Una equivocación es muy llana: la de recibir por genuino lema de carro el nombre de la casa a que pertenece. El modelo de la Quinta Bollini, rubro perfecto de la guarangada sin inspiración, puede ser de los que advertí; La madre del Norte, carro de Saavedra, lo es. Lindo nombre es este último y le podemos probar dos explicaciones. Una, la no creíble, es la de ignorar la metáfora y suponer al Norte parido por ese carro, fluyendo en casas y almacenes y pinturerías de su paso inventor. Otra es la que previeron ustedes, la de atender. Pero nombres como éste corresponden a otro género literario menos casero, el de las empresas comerciales: género que abunda en apretadas obras maestras como la sastrería El Coloso de Rodas por Villa Urquiza y la fábrica de camas La dormitológica por Belgrano, pero que no es de mi jurisdicción.
La genuina letra de carro no es muy diversa. Es tradicionalmente asertiva -La flor de la plaza Vértiz, El vencedor- y suele estar como aburrida de guapa. Así El anzuelo, La balija, El garrote. Me está gustando el último, pero se me borra al acordarme de este otro lema, de Saavedra también, y que declara viajes dilatados como navegaciones, práctica de los callejones pampeanos y polvaredas altas: El barco.

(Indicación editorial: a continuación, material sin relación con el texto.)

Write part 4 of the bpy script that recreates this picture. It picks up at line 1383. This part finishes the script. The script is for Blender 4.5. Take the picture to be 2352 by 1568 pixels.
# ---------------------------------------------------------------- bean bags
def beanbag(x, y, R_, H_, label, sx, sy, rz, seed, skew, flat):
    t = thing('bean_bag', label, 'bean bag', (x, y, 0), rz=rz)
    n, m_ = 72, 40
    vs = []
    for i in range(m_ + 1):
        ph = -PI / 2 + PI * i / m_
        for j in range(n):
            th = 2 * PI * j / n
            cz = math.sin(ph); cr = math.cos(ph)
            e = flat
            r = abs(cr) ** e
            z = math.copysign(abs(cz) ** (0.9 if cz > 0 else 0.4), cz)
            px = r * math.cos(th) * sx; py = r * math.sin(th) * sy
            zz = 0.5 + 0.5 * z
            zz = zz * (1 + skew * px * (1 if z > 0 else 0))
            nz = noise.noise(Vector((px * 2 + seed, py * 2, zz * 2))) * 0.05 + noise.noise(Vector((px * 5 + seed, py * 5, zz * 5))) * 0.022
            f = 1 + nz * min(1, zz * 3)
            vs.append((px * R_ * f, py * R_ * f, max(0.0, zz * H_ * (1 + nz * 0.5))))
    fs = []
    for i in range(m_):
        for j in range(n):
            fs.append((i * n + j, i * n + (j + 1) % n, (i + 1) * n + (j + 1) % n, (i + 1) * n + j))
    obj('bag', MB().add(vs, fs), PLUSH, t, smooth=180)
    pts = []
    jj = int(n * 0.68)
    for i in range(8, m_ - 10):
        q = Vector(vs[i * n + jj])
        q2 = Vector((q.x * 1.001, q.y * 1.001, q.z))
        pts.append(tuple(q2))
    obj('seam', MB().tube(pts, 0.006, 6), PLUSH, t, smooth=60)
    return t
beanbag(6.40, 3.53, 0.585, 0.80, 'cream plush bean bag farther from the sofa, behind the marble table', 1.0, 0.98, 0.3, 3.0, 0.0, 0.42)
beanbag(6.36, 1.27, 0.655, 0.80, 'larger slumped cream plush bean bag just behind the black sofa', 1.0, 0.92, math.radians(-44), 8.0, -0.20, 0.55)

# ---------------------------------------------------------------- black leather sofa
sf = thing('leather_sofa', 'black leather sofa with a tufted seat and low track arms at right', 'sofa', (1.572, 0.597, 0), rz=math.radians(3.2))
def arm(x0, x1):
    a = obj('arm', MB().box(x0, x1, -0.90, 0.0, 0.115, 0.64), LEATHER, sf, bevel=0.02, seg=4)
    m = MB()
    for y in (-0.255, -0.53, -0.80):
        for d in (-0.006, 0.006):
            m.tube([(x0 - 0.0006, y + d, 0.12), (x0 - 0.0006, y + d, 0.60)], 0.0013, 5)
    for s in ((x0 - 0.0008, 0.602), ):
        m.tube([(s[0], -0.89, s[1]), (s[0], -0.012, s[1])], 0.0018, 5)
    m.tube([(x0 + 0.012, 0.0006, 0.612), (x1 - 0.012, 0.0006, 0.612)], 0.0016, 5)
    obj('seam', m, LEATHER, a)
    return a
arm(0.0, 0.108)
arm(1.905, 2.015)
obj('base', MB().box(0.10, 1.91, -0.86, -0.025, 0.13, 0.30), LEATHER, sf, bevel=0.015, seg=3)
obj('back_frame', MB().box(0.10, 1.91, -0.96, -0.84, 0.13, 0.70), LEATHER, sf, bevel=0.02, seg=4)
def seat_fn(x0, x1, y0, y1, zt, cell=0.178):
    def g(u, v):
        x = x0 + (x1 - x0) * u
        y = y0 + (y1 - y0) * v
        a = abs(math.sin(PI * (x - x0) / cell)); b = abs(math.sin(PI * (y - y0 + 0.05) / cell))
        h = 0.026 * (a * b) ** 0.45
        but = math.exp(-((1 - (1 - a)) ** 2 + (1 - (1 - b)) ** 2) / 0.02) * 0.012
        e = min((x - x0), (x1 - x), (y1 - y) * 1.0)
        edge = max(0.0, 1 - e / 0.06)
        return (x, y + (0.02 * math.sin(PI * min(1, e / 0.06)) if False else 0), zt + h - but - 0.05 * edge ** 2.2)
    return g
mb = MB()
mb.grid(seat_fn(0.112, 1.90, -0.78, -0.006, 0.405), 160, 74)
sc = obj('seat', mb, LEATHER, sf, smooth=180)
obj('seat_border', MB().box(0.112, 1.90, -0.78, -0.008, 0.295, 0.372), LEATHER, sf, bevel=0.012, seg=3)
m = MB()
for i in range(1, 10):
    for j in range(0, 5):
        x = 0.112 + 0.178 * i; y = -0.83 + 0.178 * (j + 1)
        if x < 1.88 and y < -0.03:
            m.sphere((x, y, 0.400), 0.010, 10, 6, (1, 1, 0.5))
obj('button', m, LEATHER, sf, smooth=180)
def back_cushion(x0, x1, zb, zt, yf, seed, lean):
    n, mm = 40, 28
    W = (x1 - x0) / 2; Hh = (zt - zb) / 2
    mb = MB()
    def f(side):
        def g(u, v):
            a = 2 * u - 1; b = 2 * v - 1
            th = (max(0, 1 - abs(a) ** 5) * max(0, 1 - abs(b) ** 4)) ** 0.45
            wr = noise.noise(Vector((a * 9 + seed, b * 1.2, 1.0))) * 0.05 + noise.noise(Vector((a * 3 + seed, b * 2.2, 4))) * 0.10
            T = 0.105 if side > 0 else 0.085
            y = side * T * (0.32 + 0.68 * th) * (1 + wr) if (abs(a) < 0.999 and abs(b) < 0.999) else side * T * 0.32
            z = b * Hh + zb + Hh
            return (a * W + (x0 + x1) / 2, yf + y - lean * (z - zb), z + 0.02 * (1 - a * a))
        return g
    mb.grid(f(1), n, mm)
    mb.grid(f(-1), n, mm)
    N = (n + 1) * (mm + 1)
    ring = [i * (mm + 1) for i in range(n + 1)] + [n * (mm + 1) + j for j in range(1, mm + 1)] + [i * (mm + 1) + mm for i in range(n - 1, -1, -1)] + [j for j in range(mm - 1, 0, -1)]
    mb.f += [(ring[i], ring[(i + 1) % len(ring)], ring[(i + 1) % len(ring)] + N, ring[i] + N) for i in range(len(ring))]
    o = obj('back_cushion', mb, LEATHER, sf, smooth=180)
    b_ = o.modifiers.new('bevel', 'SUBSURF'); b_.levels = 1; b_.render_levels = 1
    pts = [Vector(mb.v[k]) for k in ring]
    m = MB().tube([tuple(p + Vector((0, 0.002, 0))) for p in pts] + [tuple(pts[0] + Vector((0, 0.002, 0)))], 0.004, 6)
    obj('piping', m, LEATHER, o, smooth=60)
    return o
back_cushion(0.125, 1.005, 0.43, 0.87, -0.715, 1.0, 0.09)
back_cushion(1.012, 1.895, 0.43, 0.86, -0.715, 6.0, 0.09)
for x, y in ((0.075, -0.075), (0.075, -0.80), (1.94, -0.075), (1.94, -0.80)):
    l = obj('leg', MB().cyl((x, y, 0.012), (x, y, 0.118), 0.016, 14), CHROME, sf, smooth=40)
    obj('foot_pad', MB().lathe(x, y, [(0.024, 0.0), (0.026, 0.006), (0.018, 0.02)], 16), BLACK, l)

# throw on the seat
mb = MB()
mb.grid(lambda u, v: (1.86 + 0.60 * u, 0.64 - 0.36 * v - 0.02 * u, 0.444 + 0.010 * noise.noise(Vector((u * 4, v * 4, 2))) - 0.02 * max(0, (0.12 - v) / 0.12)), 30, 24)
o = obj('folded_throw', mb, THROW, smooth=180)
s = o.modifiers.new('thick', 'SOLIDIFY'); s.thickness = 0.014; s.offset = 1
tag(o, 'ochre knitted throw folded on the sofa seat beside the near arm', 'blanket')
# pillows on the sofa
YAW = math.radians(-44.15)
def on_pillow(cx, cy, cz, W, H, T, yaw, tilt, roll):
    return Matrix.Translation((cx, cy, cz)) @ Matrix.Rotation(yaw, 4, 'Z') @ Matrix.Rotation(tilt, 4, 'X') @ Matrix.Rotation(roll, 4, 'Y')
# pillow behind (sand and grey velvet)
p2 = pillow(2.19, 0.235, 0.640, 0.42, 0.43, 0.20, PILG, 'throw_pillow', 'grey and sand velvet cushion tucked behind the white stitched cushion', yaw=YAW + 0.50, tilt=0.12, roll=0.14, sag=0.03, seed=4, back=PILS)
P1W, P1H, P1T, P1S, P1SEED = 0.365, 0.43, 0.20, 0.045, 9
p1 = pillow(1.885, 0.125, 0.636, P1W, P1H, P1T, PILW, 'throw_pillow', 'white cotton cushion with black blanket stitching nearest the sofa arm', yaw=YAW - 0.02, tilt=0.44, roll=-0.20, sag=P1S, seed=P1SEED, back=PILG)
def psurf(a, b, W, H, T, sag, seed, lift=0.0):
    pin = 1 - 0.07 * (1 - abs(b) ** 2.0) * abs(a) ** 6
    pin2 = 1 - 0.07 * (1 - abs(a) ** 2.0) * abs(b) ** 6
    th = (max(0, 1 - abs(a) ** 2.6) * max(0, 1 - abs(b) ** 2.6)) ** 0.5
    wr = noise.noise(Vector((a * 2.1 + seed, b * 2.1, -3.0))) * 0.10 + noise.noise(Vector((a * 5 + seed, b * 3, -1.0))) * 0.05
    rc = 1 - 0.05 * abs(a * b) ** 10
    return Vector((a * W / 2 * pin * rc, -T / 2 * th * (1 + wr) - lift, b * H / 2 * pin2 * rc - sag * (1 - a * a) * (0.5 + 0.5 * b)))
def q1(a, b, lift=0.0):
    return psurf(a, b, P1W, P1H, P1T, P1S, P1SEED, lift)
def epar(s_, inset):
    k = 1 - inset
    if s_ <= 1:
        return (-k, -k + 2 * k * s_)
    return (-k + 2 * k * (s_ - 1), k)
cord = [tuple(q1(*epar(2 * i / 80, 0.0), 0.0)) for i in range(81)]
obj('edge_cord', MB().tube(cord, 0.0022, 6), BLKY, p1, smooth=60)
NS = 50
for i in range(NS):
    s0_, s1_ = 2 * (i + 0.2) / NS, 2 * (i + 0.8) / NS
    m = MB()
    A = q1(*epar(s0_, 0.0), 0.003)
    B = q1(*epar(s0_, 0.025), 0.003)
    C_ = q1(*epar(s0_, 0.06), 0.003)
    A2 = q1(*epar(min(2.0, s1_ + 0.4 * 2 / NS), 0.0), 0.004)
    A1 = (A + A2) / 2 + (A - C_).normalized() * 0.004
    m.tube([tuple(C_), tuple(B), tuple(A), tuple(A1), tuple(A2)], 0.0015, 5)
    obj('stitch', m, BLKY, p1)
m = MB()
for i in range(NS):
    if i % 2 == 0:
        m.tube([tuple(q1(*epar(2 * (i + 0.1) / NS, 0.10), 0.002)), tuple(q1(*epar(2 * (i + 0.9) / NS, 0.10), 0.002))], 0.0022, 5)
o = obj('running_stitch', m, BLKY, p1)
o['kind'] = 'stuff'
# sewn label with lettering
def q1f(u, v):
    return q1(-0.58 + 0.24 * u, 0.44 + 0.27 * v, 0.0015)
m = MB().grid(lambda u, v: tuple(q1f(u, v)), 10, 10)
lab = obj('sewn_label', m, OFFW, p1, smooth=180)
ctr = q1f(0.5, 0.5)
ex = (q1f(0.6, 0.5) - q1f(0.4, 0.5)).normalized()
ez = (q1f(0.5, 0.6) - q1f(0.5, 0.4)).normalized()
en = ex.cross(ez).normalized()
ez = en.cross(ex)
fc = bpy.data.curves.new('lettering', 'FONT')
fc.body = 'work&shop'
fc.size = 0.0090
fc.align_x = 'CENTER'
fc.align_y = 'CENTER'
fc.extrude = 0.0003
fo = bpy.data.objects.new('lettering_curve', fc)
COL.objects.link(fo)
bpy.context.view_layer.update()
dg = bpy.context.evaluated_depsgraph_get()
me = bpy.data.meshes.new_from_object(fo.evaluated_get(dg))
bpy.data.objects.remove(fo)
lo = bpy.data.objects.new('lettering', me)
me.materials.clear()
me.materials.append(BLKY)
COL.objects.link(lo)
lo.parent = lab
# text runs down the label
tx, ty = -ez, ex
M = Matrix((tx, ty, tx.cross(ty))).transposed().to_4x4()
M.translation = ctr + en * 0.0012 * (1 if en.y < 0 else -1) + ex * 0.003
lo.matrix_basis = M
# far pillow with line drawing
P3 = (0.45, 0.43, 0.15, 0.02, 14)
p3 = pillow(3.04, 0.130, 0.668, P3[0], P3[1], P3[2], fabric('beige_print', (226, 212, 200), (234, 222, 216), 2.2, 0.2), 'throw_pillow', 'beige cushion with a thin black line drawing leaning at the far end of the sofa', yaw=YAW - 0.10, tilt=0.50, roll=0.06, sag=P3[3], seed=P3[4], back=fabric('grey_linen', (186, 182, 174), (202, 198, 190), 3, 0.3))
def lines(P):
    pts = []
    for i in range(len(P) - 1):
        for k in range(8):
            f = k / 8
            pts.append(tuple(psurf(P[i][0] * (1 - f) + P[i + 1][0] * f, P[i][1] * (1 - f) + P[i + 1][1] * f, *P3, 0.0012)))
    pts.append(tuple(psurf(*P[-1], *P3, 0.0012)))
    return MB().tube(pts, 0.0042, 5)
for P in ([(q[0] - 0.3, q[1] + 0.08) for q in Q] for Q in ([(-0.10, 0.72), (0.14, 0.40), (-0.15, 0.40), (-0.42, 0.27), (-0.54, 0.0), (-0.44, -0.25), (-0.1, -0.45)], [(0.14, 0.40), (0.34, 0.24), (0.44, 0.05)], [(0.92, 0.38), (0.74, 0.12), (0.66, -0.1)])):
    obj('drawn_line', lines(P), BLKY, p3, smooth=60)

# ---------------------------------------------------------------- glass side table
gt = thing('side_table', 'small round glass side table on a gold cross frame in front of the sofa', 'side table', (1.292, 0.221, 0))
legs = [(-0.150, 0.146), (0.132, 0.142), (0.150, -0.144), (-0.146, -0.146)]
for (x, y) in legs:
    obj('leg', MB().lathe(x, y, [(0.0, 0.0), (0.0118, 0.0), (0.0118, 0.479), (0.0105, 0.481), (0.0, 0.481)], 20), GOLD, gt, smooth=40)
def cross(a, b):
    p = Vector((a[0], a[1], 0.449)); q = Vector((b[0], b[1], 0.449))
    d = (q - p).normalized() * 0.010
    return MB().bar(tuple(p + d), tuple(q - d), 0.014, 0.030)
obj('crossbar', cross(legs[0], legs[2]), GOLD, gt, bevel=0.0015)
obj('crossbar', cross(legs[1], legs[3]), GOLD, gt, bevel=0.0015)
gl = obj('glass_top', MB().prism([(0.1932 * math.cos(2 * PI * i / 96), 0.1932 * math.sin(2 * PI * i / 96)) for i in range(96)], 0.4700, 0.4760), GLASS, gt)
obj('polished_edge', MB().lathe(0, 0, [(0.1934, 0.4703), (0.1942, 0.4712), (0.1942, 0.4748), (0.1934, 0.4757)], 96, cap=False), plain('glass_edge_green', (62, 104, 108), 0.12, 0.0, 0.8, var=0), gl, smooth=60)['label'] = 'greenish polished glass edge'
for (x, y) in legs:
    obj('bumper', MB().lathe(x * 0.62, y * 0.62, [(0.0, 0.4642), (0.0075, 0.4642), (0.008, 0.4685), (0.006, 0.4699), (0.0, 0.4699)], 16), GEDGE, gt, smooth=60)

Una especie definida del género es la inscripción en los carritos repartidores. El regateo y la charla cotidiana de la mujer los ha distraído de la preocupación del coraje, y sus vistosas letras prefieren el alarde servicial o la galantería. El liberal, Viva quien me protege, El porteño de Palermo, El vasquito del Sur, El picaflor, El lecherito del porvenir, El buen mozo, Hasta mañana, El record de Talcahuano, Para todos sale el sol, pueden ser alegres ejemplos. Otras veces, un dístico:
Del Abasto soy la flor
I de Palermo el mejor.
Qué me habrán hecho tus ojos y Donde cenizas quedan fuego hubo son de más individuada pasión. Quien envidia me tiene desesperado muere ha de ser una intromisión española. No tengo apuro es criollo clavado. La displicencia o severidad de la frase breve suele corregirse también, no sólo por lo risueño del decir, sino por la profusión de las frases. Yo he visto carrito frutero que, además de su presumible nombre El preferido del barrio, afirmaba en dístico satisfecho
Yo lo digo y lo sostengo
Que a nadie envidia le tengo.
y comentaba la figura de una pareja de bailarines tangueros sin mucha luz, con la resuelta indicación Derecho viejo. Esa charlatanería de la brevedad, ese frenesí sentencioso, me recuerda la dicción del célebre estadista danés Polonio, de Hamlet, o la del Polonio natural, Baltasar Gracián.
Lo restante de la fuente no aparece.